The Roar

Review: The Death of Stalin

History lovers should seek out this dark comedy as its limited release makes The Death of Stalin hard to find but worth the watch

Last month a movie was released in only select theaters in the U.S. and the U.K. It is relatively unknown, and it has only made six million dollars at the box office, and it might just be the funniest movie that’s come out in the past five years. The Death of Stalin is a dark comedy that has managed to win awards, anger the Russians, and make a lot of history lovers laugh.

The Death of Stalin takes place in the Soviet Union in early 1953. Following Joseph Stalin’s sudden death, his parasitic cronies face off in a frantic power struggle to become the next soviet leader. Among the contenders are the dweeby deputy Georgy Malenkov, the wily politician Nikita Khrushchev, and the sadistic secret police chief Lavrenti Beria. On their race to power they are followed by Stalin’s two children, multiple more politicians, and a bombastic military general.

The British filmmaker Armando Iannucci, creator of the Emmy Award winning sitcom “Veep,” returns to the director’s chair to produce yet another political comedy, where the one-liners and witty jokes come almost as fast as the characters’ ambitions. Steve Buscemi delivers a great performance as Nikita Khrushchev in this wild, grim, and hilarious look at the Soviet Union.

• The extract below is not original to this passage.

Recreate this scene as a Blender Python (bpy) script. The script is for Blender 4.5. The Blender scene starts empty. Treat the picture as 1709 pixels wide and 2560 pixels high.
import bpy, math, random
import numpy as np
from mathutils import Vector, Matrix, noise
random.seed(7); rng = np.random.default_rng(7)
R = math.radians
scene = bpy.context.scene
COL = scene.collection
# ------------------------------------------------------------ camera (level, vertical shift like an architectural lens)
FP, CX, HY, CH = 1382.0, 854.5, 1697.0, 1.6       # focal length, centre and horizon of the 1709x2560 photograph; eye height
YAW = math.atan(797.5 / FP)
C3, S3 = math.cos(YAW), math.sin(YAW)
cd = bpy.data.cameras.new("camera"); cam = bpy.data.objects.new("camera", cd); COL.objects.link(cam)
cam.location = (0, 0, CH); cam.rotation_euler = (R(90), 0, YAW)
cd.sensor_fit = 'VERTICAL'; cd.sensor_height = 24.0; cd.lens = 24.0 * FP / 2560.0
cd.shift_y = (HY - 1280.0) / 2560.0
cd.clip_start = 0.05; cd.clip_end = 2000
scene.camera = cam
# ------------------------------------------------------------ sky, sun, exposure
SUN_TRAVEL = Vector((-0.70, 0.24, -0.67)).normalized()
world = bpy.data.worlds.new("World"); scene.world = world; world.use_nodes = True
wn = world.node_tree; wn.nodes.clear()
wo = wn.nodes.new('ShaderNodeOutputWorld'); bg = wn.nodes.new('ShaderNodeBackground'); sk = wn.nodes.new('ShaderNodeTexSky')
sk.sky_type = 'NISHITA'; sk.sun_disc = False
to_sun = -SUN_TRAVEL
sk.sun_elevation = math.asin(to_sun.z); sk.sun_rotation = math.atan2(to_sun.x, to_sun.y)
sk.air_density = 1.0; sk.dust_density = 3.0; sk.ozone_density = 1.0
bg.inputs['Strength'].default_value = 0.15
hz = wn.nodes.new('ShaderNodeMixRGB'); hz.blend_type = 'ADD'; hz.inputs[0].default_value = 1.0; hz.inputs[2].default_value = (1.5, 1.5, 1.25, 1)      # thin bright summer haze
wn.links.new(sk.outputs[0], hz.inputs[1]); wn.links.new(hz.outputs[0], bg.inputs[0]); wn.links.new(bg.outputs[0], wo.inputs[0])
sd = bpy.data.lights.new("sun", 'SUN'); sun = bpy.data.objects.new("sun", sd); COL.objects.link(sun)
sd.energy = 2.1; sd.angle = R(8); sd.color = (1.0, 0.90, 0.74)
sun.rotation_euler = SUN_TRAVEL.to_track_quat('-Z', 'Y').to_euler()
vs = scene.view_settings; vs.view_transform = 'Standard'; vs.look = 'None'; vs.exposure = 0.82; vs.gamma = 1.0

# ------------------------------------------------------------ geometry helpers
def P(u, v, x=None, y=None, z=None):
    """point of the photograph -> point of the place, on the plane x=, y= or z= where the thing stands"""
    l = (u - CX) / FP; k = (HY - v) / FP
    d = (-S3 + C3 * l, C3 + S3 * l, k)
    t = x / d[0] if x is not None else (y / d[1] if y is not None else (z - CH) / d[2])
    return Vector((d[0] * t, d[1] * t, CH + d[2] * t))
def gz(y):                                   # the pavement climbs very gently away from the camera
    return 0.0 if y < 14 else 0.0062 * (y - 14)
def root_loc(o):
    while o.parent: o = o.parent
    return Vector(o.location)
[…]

Needless to say, The Death of Stalin probably isn’t for everyone and a comedy about the evil rush for power in the Soviet Union might sound strange. But don’t be fooled, if you like history and you like intellectual comedy, this is for you. You won’t find slapstick jokes, but instead snappy dialogue and brilliant punchlines.

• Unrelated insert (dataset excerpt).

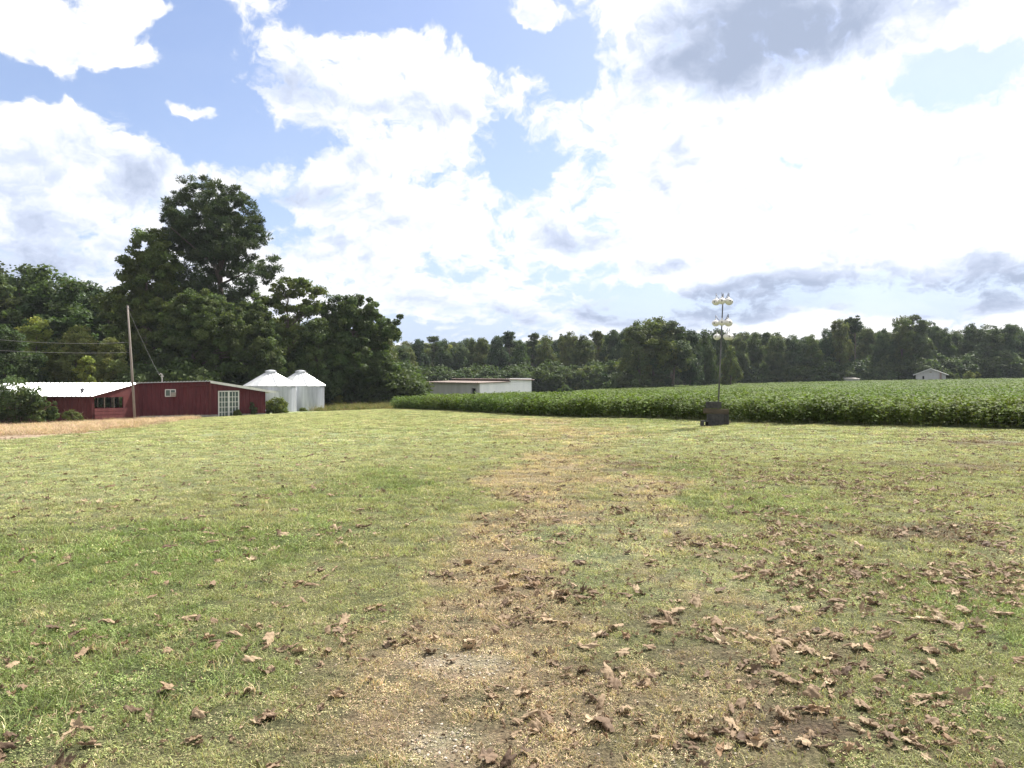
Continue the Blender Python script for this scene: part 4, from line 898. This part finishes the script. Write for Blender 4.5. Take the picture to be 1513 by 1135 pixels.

The Death of Stalin is also an award winner as it won 2 British Academy of Film and Television Awards (BAFTA) for acting and production design and was nominated for six others including best picture.

It will be tough to find a theater that shows it though as it is only in select theaters in the US and United Kingdom. If you find yourself in Russia, you won’t be able find it at all, since it has been banned by the government for obvious reasons.